Dal comando le notizie sono sempre più confuse. Un solo ordine che ormai è come un martello pneumatico: “Non mollare”, “Non mollare”, “Non mollare”. Finocchi non crede a quello che vede: ogni due ore arriva sempre lo stesso messaggio. Sembra che non abbiano altra scelta, d’altro canto. “Non mollare”. Resistere o morire.

Ogni volta che ho un attimo per pensare mi monta una rabbia indicibile, un senso di impotenza, di confusione. Mi sento preso per i fondelli, tradito. Spariamo contro i carri armati, contro le mitragliatrici con dei fucili ridicoli, inadatti, a sei colpi. Ho un pugnale ormai spuntato e senza lama che ho usato per scavare buche nel calcare, dal momento che non avevamo neanche una piccola vanga. Il nemico, invece, può sparare colpi di cannone senza riserve, senza parsimonia. Ci annichilisce con la sua potenza di fuoco. Ma che guerra è mai questa?

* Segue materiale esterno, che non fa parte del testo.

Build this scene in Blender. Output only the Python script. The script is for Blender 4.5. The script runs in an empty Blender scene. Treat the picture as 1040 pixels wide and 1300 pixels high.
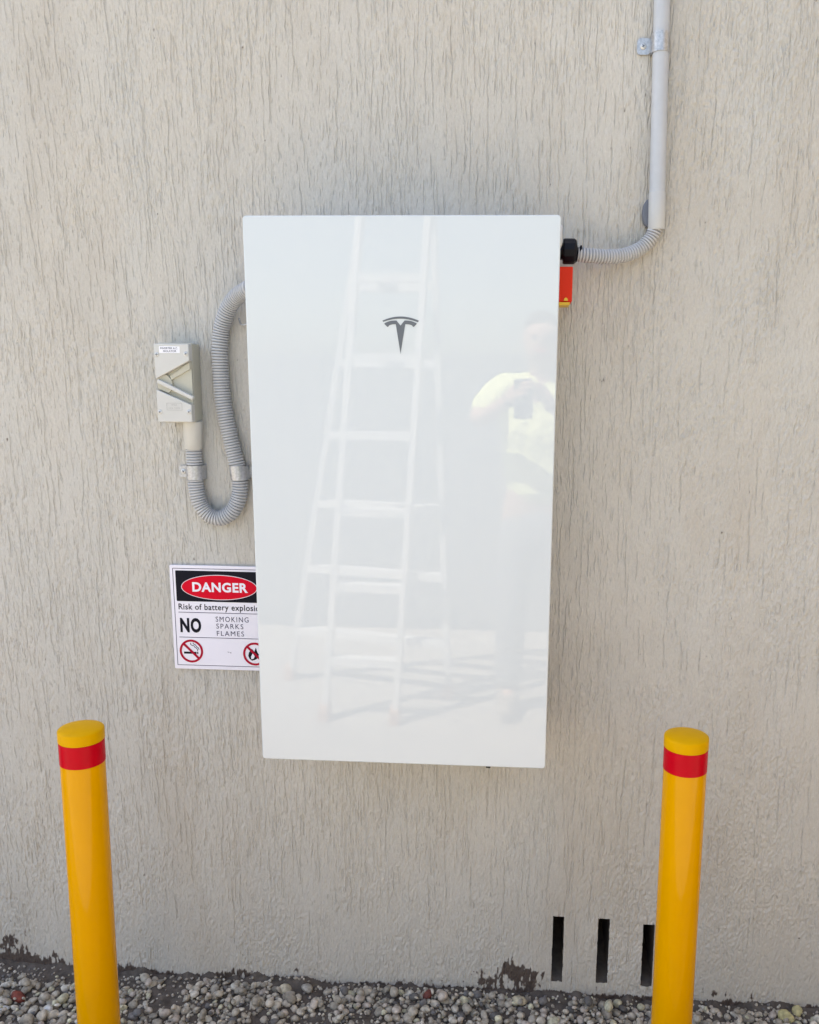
import bpy, bmesh, math, random
import numpy as np
from mathutils import Vector, Matrix

S = bpy.context.scene
COL = S.collection

# ------------------------------------------------------------------ camera
CX, CY, CZ = 0.23005, -1.89341, 1.48749
F_PX, U0, V0 = 1086.346, 589.331, 695.755          # focal length and principal point (1040 x 1300)
ROT = np.array([[0.9981, -0.0590, -0.0207], [0.0619, 0.9803, 0.1873], [0.0092, -0.1882, 0.9821]])
def _rot(rx, ry, rz):
    cx, sx, cy, sy, cz, sz = math.cos(rx), math.sin(rx), math.cos(ry), math.sin(ry), math.cos(rz), math.sin(rz)
    X = np.array([[1, 0, 0], [0, cx, -sx], [0, sx, cx]]); Y = np.array([[cy, 0, sy], [0, 1, 0], [-sy, 0, cy]])
    Z = np.array([[cz, -sz, 0], [sz, cz, 0], [0, 0, 1]])
    return Z @ X @ Y
ROT = _rot(-0.18937086, -0.00936383, 0.06012976)
cam = bpy.data.cameras.new('camera')
cam.sensor_fit = 'HORIZONTAL'; cam.sensor_width = 36.0
cam.lens = 36.0 * F_PX / 1040.0
cam.shift_x = (520.0 - U0) / 1040.0
cam.shift_y = (V0 - 650.0) / 1040.0
cam.clip_start = 0.02; cam.clip_end = 500
camo = bpy.data.objects.new('camera', cam); COL.objects.link(camo)
m = Matrix.Identity(4)
for i in range(3):
    m[i][0] = ROT[i, 0]; m[i][1] = ROT[i, 2]; m[i][2] = -ROT[i, 1]
m[0][3], m[1][3], m[2][3] = CX, CY, CZ
camo.matrix_world = m
S.camera = camo
S.render.resolution_x = 819; S.render.resolution_y = 1024

def at(px, py, Y):
    """point of the photographed plane y = Y that shows at pixel px, py"""
    d = ROT @ np.array([(px - U0) / F_PX, 1.0, -(py - V0) / F_PX])
    t = (Y - CY) / d[1]
    return Vector((CX + t * d[0], Y, CZ + t * d[2]))

# ------------------------------------------------------------------ light
SUN_DIR = Vector((-0.50, 0.40, 0.90)).normalized()
SUN_EL = math.asin(SUN_DIR.z); SUN_AZ = math.atan2(SUN_DIR.x, SUN_DIR.y)
w = bpy.data.worlds.new('World'); S.world = w; w.use_nodes = True
nt = w.node_tree; nt.nodes.clear()
bg = nt.nodes.new('ShaderNodeBackground'); sky = nt.nodes.new('ShaderNodeTexSky'); wo = nt.nodes.new('ShaderNodeOutputWorld')
sky.sky_type = 'NISHITA'; sky.sun_disc = False; sky.sun_elevation = SUN_EL; sky.sun_rotation = SUN_AZ % (2 * math.pi)
sky.dust_density = 2.5; sky.air_density = 1.0; sky.ozone_density = 1.0
bg.inputs['Strength'].default_value = 0.12
nt.links.new(sky.outputs[0], bg.inputs['Color']); nt.links.new(bg.outputs[0], wo.inputs['Surface'])
sl = bpy.data.lights.new('sun', 'SUN'); sl.energy = 4.2; sl.angle = math.radians(0.5); sl.color = (1.0, 0.95, 0.88)
so = bpy.data.objects.new('sun', sl); COL.objects.link(so)
so.rotation_euler = (-SUN_DIR).to_track_quat('-Z', 'Y').to_euler(); so.location = (-6, 4, 9)
S.view_settings.view_transform = 'Standard'; S.view_settings.look = 'None'
S.view_settings.gamma = 1.0; S.view_settings.exposure = 1.98
S.view_settings.use_curve_mapping = False
try:
    S.view_settings.use_white_balance = True
    S.view_settings.white_balance_temperature = 7250; S.view_settings.white_balance_tint = 10
except Exception: pass
S.render.engine = 'CYCLES'

# ------------------------------------------------------------------ helpers
def tag(o, label=None, cat=None, group=None, kind=None):
    if label: o['label'] = label
    if cat: o['category'] = cat
    if group: o['group'] = group
    if kind: o['kind'] = kind
    return o

def empty(name, loc, label, cat, group=None):
    o = bpy.data.objects.new(name, None); COL.objects.link(o)
    o.location = loc; o.empty_display_size = 0.05
    return tag(o, label, cat, group)

def root_loc(p):
    while p.parent: p = p.parent
    return p.location.copy()

class MB:
    def __init__(s): s.v = []; s.f = []
    def add(s, vs, fs):
        n = len(s.v); s.v += [tuple(v) for v in vs]; s.f += [tuple(i + n for i in f) for f in fs]; return s
    def box(s, x0, x1, y0, y1, z0, z1):
        return s.add([(x0, y0, z0), (x1, y0, z0), (x1, y1, z0), (x0, y1, z0), (x0, y0, z1), (x1, y0, z1), (x1, y1, z1), (x0, y1, z1)],
                     [(3, 2, 1, 0), (4, 5, 6, 7), (0, 1, 5, 4), (1, 2, 6, 5), (2, 3, 7, 6), (3, 0, 4, 7)])
    def prism(s, pts, y0, y1):
        """pts: (x, z) outline counter-clockwise as seen from -y; front at y0 < y1"""
        n = len(pts)
        vs = [(p[0], y0, p[1]) for p in pts] + [(p[0], y1, p[1]) for p in pts]
        fs = [tuple(range(n)), tuple(range(2 * n - 1, n - 1, -1))]
        fs += [(i, i + n, (i + 1) % n + n, (i + 1) % n) for i in range(n)]
        return s.add(vs, fs)
    def strip(s, outer, inner, y0, y1):
        """closed band between two outlines of equal length"""
        n = len(outer)
        vs = [(p[0], y0, p[1]) for p in outer] + [(p[0], y0, p[1]) for p in inner] + [(p[0], y1, p[1]) for p in outer] + [(p[0], y1, p[1]) for p in inner]
        fs = []
        for i in range(n):
            j = (i + 1) % n
            fs += [(i, j, n + j, n + i), (i, 2 * n + i, 2 * n + j, j), (n + i, n + j, 3 * n + j, 3 * n + i)]
        return s.add(vs, fs)
    def sweep(s, pts, radii, seg=24, caps=True):
        pts = [Vector(p) for p in pts]; n = len(pts)
        T = [(pts[min(i + 1, n - 1)] - pts[max(i - 1, 0)]).normalized() for i in range(n)]
        ref = Vector((0, -1, 0)) if abs(T[0].y) < 0.9 else Vector((0, 0, 1))
        N = (ref - T[0] * ref.dot(T[0])).normalized()
        vs = []; fs = []
        for i in range(n):
            N = (N - T[i] * N.dot(T[i])).normalized(); B = T[i].cross(N)
            r = radii[i] if hasattr(radii, '__len__') else radii
            for k in range(seg):
                a = 2 * math.pi * k / seg
                vs.append(pts[i] + (N * math.cos(a) + B * math.sin(a)) * r)
        for i in range(n - 1):
            for k in range(seg):
                k2 = (k + 1) % seg
                fs.append((i * seg + k, i * seg + k2, (i + 1) * seg + k2, (i + 1) * seg + k))
        if caps:
            fs.append(tuple(reversed(range(seg)))); fs.append(tuple(range((n - 1) * seg, n * seg)))
        return s.add(vs, fs)
    def bar(s, a, b, wx, wy):
        """rectangular bar between two points, wx along x-ish, wy along y-ish"""
        a = Vector(a); b = Vector(b); t = (b - a).normalized()
        u = Vector((0, 1, 0)).cross(t)
        u = u.normalized() if u.length > 0.1 else Vector((1, 0, 0))
        v = t.cross(u).normalized()
        vs = [a + u * sx * wx / 2 + v * sy * wy / 2 for sx, sy in ((-1, -1), (1, -1), (1, 1), (-1, 1))]
        vs += [b + u * sx * wx / 2 + v * sy * wy / 2 for sx, sy in ((-1, -1), (1, -1), (1, 1), (-1, 1))]
        return s.add(vs, [(3, 2, 1, 0), (4, 5, 6, 7), (0, 1, 5, 4), (1, 2, 6, 5), (2, 3, 7, 6), (3, 0, 4, 7)])
    def build(s, name, mat, parent=None, smooth=35, bevel=0, seg=2, loc=None):
        base = root_loc(parent) if parent else (Vector(loc) if loc else Vector((0, 0, 0)))
        me = bpy.data.meshes.new(name)
        me.from_pydata([(v[0] - base.x, v[1] - base.y, v[2] - base.z) for v in s.v], [], s.f)
        me.validate()
        bm = bmesh.new(); bm.from_mesh(me); bmesh.ops.recalc_face_normals(bm, faces=bm.faces); bm.to_mesh(me); bm.free()
        if smooth:
            me.shade_smooth(); me.set_sharp_from_angle(angle=math.radians(smooth))
        me.materials.append(mat)
        o = bpy.data.objects.new(name, me); COL.objects.link(o)
        if parent: o.parent = parent
        elif loc: o.location = loc
        if bevel:
            b = o.modifiers.new('bevel', 'BEVEL'); b.width = bevel; b.segments = seg; b.limit_method = 'ANGLE'; b.angle_limit = math.radians(40)
            b.harden_normals = False
        return o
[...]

Piero Di Giusto, classe 1918, è un pordenonese doc. Arruolato nel Genio nel 1940, ha partecipato, allo scoppio della Seconda guerra mondiale, alla campagnia in Albania. Di seguito, arruolatosi nella nuova arma dei paracadutisti, è stato inviato in Africa Settentrionale per partecipare alla storica battaglia di El Alamein tra le fila della leggendaria divisione Folgore.

Oggi è rimasto uno dei pochi testimoni oculari di quel capitolo di sangue e di eroismo che ha segnato il corso del secondo conflitto mondiale e della storia. Uno degli ultimi “ragazzi della Folgore”, i protagonisti di un’epopea di coraggio e sacrificio che merita di essere celebrata e perpetuata al di là di ogni ideologia.